Instilling mental toughness is also part of a thorough education

Sep 22 2023

Instilling mental toughness is also part of a thorough education

Nana korobi ya oki – Fall down seven times, get up eight
-Japanese proverb

If you get a chance, check out the fall sports teams. You could brave the heat and catch a match of our soccer teams. Win or lose, they’re fun to watch, and it’s obvious that they enjoy playing.

Or you could opt for a cooler venue and watch the volleyball teams. Like the soccer team, they play hard and compete admirably.

All the teams have demonstrated mental toughness in recent matches. For example, the varsity soccer team recently bounced back from a frustrating loss with a dominant performance in the following match.

During middle school, this year’s 9th and 10th graders had talent but struggled against physical teams that literally pushed them around. After one middle school match, the coaches scheduled a scrimmage that mixed middle schoolers and varsity players. The older players did plenty of body checking and the younger players got knocked around a little, but they progressed quickly.

That team went on to win their first district championship in more than a decade, and perform at a high level once they hit high school. They have a long season ahead of them with many ups and downs; we wish these Cobras all the best as they continue to play “the beautiful game.”

Those of us in the gym a few weeks ago witnessed a similar demonstration of resilience by the JV volleyball team. After winning the first game handily against Concordia, the girls experienced a lapse and dropped the second set thus proving the old adage that “the best thing about freshmen is that they become sophomores.”

In the third and deciding set up to 15 points, the Cobras dug themselves into a deep hole going down 13-4. That’s when they decided that they were not going to lose. In a game worthy of an inspirational movie like the classic “Hoosiers,” the girls simply would not give up and clawed their way back.

The gym erupted when our girls won 15-13; perhaps the sweetest sight was the varsity girls enveloping their younger teammates and congratulating them with hugs and cheers. The previous weekend, these same varsity players convincingly won a tournament in Boerne running over their opponents without losing a single set.

Congratulations to the student-athletes and coaches for providing us with lessons of grit, determination, and sportsmanship!

These recent examples demonstrate what we try to do at Keystone in the classroom, in the theater and the studio, and on the courts and fields of play. We want to challenge our students and build resilience, so they can handle the unexpected but inevitable challenges and setbacks of growing up.

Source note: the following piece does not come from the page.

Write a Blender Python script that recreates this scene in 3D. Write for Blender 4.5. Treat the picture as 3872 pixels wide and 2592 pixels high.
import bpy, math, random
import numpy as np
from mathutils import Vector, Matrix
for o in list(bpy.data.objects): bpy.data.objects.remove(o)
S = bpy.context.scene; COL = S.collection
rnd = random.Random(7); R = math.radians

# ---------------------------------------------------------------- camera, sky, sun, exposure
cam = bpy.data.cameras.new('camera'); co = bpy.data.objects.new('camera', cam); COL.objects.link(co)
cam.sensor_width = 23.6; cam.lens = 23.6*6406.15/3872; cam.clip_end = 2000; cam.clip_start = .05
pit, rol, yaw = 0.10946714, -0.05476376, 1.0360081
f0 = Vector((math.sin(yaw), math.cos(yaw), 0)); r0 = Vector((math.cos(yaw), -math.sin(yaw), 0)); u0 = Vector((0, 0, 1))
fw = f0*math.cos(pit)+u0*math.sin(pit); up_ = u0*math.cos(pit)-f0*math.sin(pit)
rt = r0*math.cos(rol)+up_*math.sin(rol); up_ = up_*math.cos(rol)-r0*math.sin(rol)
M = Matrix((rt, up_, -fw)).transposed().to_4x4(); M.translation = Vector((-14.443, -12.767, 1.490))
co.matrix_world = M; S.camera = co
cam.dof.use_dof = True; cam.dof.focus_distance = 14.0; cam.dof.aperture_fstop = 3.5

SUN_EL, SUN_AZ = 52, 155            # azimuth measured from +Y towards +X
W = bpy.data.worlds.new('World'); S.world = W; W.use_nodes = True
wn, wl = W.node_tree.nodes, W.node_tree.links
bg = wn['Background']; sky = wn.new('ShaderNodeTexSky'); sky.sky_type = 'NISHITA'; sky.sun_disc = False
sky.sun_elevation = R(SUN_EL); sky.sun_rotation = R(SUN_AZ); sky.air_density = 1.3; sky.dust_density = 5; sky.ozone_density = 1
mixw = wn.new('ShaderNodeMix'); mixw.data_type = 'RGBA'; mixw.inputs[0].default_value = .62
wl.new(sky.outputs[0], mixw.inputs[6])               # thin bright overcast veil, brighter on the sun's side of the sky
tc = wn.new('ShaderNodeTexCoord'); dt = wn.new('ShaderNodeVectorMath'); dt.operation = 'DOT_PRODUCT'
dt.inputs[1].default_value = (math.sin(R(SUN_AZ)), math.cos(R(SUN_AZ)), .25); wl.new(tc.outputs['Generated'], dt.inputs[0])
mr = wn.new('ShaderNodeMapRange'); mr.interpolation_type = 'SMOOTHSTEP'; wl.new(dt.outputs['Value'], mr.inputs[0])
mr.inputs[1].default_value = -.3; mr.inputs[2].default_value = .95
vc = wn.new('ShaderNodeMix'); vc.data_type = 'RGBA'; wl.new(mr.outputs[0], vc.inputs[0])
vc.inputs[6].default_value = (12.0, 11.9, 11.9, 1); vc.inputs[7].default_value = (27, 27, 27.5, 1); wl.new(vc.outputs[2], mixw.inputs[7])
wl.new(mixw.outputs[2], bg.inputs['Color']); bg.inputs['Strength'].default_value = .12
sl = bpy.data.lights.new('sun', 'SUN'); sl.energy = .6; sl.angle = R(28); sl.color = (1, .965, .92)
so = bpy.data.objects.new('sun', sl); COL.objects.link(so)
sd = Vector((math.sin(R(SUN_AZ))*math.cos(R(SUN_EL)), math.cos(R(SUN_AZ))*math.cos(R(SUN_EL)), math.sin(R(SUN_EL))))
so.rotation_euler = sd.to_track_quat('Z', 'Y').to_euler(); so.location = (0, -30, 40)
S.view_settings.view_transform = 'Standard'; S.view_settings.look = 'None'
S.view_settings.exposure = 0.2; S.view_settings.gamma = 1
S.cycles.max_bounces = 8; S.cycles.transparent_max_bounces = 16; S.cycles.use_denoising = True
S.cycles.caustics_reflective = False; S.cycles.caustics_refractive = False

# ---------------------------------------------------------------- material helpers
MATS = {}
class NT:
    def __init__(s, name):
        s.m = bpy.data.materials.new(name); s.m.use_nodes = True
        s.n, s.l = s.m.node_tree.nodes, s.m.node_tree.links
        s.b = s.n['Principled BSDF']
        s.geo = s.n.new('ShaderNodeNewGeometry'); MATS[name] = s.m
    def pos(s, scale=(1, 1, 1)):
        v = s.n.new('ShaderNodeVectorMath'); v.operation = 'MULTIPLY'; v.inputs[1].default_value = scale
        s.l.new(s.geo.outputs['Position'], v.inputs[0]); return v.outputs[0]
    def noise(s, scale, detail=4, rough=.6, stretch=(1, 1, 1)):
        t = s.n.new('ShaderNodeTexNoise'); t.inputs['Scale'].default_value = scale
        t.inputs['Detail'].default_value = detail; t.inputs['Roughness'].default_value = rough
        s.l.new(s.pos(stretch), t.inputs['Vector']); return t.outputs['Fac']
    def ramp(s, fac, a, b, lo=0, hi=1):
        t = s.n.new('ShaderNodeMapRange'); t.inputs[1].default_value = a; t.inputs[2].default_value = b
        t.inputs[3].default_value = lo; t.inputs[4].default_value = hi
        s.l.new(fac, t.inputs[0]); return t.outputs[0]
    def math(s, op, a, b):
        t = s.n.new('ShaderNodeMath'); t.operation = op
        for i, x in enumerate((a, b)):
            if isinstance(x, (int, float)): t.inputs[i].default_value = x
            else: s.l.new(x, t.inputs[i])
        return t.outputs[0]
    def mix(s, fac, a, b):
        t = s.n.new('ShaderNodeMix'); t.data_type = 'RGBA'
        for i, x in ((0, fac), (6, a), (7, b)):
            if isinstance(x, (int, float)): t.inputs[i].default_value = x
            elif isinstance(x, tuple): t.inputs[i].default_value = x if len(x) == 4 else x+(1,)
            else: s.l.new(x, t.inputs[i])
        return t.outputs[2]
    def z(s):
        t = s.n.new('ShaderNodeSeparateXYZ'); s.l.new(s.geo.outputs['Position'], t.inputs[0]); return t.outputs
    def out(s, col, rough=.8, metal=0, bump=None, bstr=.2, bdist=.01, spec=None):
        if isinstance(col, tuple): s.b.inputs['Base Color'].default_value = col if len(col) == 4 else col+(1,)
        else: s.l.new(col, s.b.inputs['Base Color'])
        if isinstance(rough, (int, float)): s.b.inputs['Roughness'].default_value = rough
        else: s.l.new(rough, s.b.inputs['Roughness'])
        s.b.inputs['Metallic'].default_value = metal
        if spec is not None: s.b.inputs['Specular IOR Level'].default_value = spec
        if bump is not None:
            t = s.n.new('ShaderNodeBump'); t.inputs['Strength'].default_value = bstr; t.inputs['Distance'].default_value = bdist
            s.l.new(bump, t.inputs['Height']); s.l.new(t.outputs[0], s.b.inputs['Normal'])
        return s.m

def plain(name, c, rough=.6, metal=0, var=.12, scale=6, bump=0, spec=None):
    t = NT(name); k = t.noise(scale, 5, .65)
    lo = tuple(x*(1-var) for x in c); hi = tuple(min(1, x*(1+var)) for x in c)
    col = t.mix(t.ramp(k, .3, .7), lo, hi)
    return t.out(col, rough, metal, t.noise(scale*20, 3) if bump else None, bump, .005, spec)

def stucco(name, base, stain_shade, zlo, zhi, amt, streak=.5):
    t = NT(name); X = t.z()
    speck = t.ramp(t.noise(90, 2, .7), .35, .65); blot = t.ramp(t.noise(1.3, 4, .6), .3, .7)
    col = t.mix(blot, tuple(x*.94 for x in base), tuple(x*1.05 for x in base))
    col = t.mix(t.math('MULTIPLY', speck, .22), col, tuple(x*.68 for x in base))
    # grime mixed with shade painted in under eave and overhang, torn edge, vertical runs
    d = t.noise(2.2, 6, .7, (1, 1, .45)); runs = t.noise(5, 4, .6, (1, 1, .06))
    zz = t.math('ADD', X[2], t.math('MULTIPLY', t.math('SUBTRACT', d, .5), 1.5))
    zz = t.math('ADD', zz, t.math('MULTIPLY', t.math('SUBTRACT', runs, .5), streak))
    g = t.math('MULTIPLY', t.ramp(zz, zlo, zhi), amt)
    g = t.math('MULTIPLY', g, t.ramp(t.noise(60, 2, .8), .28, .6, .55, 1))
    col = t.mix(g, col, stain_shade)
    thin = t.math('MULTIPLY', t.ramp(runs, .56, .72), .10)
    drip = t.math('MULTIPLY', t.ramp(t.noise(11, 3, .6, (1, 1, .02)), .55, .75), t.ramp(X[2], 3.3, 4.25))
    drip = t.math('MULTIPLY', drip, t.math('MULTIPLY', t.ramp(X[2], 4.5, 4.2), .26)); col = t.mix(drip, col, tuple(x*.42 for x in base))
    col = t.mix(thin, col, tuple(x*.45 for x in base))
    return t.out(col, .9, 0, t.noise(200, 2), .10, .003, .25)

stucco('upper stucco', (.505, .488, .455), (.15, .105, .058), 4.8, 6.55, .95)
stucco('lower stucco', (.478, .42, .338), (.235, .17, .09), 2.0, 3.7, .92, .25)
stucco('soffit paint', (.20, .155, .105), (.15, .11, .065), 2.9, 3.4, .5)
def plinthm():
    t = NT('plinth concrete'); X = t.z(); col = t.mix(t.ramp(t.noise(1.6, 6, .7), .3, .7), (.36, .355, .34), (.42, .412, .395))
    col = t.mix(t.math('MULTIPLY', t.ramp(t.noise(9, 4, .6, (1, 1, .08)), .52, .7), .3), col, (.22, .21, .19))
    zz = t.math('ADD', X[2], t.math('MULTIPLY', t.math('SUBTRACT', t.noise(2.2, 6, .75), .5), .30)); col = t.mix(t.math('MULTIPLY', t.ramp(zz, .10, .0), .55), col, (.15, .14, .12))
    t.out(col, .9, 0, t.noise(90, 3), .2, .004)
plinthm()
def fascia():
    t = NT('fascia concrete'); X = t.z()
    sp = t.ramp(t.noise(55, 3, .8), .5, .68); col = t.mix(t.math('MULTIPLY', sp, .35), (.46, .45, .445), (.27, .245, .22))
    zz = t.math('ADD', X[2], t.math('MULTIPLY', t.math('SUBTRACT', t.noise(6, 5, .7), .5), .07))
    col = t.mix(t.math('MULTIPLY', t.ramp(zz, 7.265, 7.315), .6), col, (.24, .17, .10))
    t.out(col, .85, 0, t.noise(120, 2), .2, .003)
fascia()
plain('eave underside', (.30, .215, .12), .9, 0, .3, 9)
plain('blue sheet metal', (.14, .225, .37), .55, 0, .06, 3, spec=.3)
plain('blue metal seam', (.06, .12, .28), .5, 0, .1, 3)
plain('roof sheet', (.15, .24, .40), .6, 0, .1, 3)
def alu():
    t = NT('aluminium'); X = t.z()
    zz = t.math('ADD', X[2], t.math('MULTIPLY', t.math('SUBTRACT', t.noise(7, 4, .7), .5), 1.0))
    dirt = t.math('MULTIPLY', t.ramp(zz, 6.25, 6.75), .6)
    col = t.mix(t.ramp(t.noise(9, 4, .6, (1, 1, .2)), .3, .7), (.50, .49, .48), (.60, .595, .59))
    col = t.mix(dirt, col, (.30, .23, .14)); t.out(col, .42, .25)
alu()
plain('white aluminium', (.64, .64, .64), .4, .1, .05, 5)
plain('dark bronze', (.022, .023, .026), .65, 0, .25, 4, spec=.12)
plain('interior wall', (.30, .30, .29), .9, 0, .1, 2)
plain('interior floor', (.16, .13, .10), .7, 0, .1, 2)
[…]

Last spring, fourth graders demonstrated their toughness when they kept their calm during a middle of the night thunderstorm during their Outdoor Education trip to Government Canyon. This year’s 8th graders showed a similar strength against the elements on their recent trip to Yellowstone National Park.

Keystone students learn how to bounce back when they encounter a seemingly insoluble math or computer science problem, or the first draft of their essay cannot convey what they wish to express. Perhaps, the data they’ve collected refutes the initial hypothesis of their science fair project. I recently discussed with a group of ninth graders what they could say for an English assignment. They were flummoxed, but through the process of talking it out, they developed ideas that could turn into excellent papers.

The work at Keystone is challenging. However, in overcoming what may seem insurmountable, students discover what they are capable of achieving and gain the confidence to take on even more. They realize they have strengths they never knew were there. Students learn that self-esteem does not come from inflated praise but from the satisfaction of a hard job well done. Perhaps this is one reason our alumni are accepted to the finest colleges and universities in the country and they excel in their post-secondary school endeavors.

As parents, it can be difficult to see our children grapple with an assignment or a conflict. It makes us feel vulnerable and question our parenting. (As the father of two now-grown sons, I can tell you my wife and I felt this often.) For the most part, though, what can appear impossible to a child may simply represent a higher level of challenge. Indeed, we inadvertently hurt our children by rescuing them too quickly and preventing them from learning how to overcome difficulties.

In the past, people talked about helicopter parents metaphorically flying overhead and constantly surveilling their children. The newer image is snowplow or bulldozer parents who clear every obstacle out of their children’s way. While tempting, running interference for them renders our children helpless in the long term.

As educators, we look forward to partnering with you and helping your children learn how truly extraordinary they are as students and how exceptional they are as people.